Этот подход противоположен тому, который осуществила протестантская теология в лице как антилиберала Киркегора, так и либерала Гарнака. Характерно, что самой судьбоносной для европейского духовного развития фигурой Соловьев считал именно Филона, чье творчество стало предметом рассмотрения в «Учении о Логосе» С. Н. Трубецкого. «Эти два пути — библейский и философский, — пишет В. С. Соловьев, — совпали в уме александрийского еврея Филона, который с этой точки зрения есть последний и самый значительный мыслитель древнего мира»[17]. Трактат Соловьева «Оправдание добра» печатался в различных Журналах отдельными главами начиная с 1894 года, а в 1897 году вышел отдельным изданием.

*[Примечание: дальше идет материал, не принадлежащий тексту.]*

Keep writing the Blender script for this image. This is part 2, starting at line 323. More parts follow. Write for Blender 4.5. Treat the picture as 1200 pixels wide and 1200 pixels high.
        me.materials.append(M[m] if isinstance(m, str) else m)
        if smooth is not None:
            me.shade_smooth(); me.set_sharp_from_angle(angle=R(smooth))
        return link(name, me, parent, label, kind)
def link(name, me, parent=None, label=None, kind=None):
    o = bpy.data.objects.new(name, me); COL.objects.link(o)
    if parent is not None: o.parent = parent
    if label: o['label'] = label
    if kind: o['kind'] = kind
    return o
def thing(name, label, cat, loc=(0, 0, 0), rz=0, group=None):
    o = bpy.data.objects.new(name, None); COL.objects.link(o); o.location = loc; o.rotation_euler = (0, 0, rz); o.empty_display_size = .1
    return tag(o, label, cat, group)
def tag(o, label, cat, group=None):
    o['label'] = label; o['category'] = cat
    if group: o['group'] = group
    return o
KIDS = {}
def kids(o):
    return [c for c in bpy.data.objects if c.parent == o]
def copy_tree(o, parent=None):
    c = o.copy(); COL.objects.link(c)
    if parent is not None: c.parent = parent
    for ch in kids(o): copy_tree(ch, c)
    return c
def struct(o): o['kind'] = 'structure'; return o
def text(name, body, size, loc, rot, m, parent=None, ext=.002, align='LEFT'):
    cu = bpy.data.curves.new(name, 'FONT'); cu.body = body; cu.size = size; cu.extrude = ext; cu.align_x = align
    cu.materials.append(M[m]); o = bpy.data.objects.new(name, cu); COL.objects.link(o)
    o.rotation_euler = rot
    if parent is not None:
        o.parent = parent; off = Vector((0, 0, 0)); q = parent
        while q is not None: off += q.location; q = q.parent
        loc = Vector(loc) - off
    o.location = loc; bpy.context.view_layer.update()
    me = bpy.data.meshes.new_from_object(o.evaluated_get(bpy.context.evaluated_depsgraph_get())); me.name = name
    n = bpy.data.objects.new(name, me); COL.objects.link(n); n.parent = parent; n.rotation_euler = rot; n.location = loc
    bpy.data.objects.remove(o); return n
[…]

Как раз в это время С. Н. Трубецкой работал над «Учением о Логосе», и друзья обменивались мыслями по самым cущественым вопросам. Тем не менее отношение Трубецкого к творчеству Филона, основательно им изученному, более осторожное и взвешенное, чем у Соловьева, хотя в целом он разделяет мысль последнего о движении навстречу друг другу эллинской философии и библейского откровения. Трубецкой приходит к выводу, что "христианское содержание не укладывалось само собою в ту концепцию о Логосе, какую мы находим у Филона или вообще в греческой философии. Отсюда в пределах самого учения о Логосе явилась борьба противоположных элементов, христианских и нехристианских, окончившаяся торжеством христианской идеи в православной ее форме. Но, как известно, торжество это наступило не сразу. И там, где слабела христианская идея, где греческая философия или александрийский гнозис брал верх над христианскою верой и представление о Мессии-Искупителе терялось в абстракции Логоса, там мы замечаем… возвращение к Филону…»[18].
12
См. статью Г. Рачинского «Религиозно-философские воззрения кн. С. Н. Трубецкого» (Вопросы философии и психологии. Кн. 131 (I). 1916).